Dalam Tafsir Ibnu Katsir dijelaskan bagaimana seorang kepala keluarga atau ayah menjaga keluarganya dari api neraka dengan beberapa cara berikut,
وقال عليُّ بنُ أبي طلحة، عنِ ابنِ عبَّاسٍ: ﴿ قُوا أَنفُسَكُمْ وَأَهْلِيكُمْ نَارًا ﴾ يقولُ: اعْمَلُوا بِطَاعَةِ اللَّهِ، وَاتَّقُوا مَعَاصِيَ اللَّهِ، وَمُرُوا أَهْلِيكُمْ بِالذِّكْرِ، يُنَجِّكُمُ اللَّهُ مِنَ النَّارِ
وقال مُجَاهِدٌ: ﴿ قُوا أَنفُسَكُمْ وَأَهْلِيكُمْ نَارًا ﴾ قال: اتَّقُوا اللَّهَ، وَأَوْصُوا أَهْلِيكُمْ بِتَقْوَى اللَّهِ
وقال قَتَادَةُ: يَأْمُرُهُمْ بِطَاعَةِ اللَّهِ، وَيَنْهَاهُمْ عَنْ مَعْصِيَةِ اللَّهِ، وَأَنْ يَقُومَ عَلَيْهِمْ بِأَمْرِ اللَّهِ، وَيَأْمُرَهُمْ بِهِ، وَيُسَاعِدَهُمْ عَلَيْهِ، فَإِذَا رَأَيْتَ لِلَّهِ مَعْصِيَةً، مَنَعْتَهُمْ عَنْهَا، وَزَجَرْتَهُمْ عَنْهَا
Artinya: Ali bin Abi Thalhah meriwayatkan dari Ibnu ‘Abbas:
"Peliharalah dirimu dan keluargamu dari api neraka" (QS. At-Tahrim: 6). Ia berkata: “Laksanakanlah ketaatan kepada Allah, jauhilah maksiat kepada-Nya, dan perintahkanlah keluargamu untuk berdzikir (mengingat Allah), niscaya Allah akan menyelamatkan kalian dari api neraka.”

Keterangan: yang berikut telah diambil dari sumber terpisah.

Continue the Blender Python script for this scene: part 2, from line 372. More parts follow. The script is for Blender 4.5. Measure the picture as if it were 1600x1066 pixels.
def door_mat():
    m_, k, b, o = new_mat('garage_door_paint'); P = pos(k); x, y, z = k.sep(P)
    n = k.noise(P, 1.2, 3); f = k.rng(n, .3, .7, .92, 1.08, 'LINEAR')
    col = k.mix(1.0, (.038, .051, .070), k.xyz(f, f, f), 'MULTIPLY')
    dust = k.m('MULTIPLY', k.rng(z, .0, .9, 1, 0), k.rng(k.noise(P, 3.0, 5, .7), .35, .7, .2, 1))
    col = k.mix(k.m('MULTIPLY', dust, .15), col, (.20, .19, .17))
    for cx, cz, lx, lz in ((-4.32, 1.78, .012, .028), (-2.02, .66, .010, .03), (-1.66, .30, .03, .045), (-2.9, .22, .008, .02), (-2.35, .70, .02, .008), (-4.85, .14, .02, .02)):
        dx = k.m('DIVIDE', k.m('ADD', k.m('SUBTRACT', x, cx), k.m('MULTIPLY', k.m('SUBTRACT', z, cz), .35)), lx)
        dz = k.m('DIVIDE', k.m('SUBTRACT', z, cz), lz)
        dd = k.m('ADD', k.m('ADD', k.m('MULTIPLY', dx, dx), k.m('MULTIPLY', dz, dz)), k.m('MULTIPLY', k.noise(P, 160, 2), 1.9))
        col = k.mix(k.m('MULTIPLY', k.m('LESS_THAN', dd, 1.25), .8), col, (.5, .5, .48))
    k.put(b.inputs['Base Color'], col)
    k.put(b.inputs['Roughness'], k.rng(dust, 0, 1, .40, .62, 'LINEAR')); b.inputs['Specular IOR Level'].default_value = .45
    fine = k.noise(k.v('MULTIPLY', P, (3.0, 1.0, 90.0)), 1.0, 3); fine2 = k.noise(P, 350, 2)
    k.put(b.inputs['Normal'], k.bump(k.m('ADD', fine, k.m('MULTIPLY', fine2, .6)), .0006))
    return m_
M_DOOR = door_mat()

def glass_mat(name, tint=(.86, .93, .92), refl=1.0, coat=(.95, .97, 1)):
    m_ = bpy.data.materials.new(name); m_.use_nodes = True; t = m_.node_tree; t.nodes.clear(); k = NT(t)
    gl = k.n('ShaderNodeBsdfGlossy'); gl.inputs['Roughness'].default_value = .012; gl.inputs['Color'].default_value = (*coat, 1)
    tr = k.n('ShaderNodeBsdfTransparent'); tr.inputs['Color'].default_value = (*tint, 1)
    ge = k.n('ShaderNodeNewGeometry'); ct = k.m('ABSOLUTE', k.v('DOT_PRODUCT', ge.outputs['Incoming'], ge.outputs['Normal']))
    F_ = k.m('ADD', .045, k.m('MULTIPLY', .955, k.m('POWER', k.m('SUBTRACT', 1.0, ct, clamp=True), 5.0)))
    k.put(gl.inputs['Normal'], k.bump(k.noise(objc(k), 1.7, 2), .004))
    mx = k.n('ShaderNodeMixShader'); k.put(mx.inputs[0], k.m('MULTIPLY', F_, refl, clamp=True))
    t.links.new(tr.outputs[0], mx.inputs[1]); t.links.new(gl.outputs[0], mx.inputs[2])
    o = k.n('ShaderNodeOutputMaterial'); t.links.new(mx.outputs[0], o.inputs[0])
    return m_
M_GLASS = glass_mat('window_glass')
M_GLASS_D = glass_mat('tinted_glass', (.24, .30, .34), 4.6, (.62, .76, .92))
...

Mujahid berpendapat dalam tafsir ayat: "Peliharalah dirimu dan keluargamu dari api neraka". Dan ia berkata: “Bertakwalah kepada Allah dan wasiatkanlah kepada keluargamu agar bertakwa kepada Allah.”
Qatadah berkata: (Ayat ini bermakna bahwa) Allah memerintahkan mereka untuk taat kepada-Nya, melarang mereka dari bermaksiat kepada-Nya, dan agar seorang (kepala keluarga) menegakkan urusan Allah atas keluarganya, memerintahkan mereka dengannya, dan membimbing mereka untuk melakukannya. Maka, apabila engkau melihat adanya maksiat kepada Allah, engkau harus mencegah dan melarang mereka darinya. (Ibnu Katsir, Tafsirul Qur’anil Azhim, [Riyadh, Dar Thayyibah lin Nasyri wa Tauzi’: 1999 M/ 1420 H], juz 8, halaman 167).
Jadi, pada hakikatnya dalam sebuah keluarga tidak hanya peran ibu yang dibutuhkan, namun juga peran ayah juga sangat dibutuhkan untuk memberi warna yang berbeda dalam proses perkembangan anak. Dan ketika memasuki area kepenasuhan anak, tentu seorang ayah akan memerankan perannya sebagai pendidik, pembina, pengarah, pelindung. Karena sejatinya anak membutuhkan peran seorang ayah.
Maka dari itu, beberapa ayat Al-Qur'an di atas telah menjelaskan bagaimana peran ayah dalam mendidik anaknya. Dan masih sangat relevan untuk diaplikasikan dalam konteks kekinian, sebagaimana yang telah dicontohkan oleh beberapa sosok ayah ideal, seperti Nabi Nuh AS, Nabi Ibrahim As, dan Lukman. Wallahu a'lam.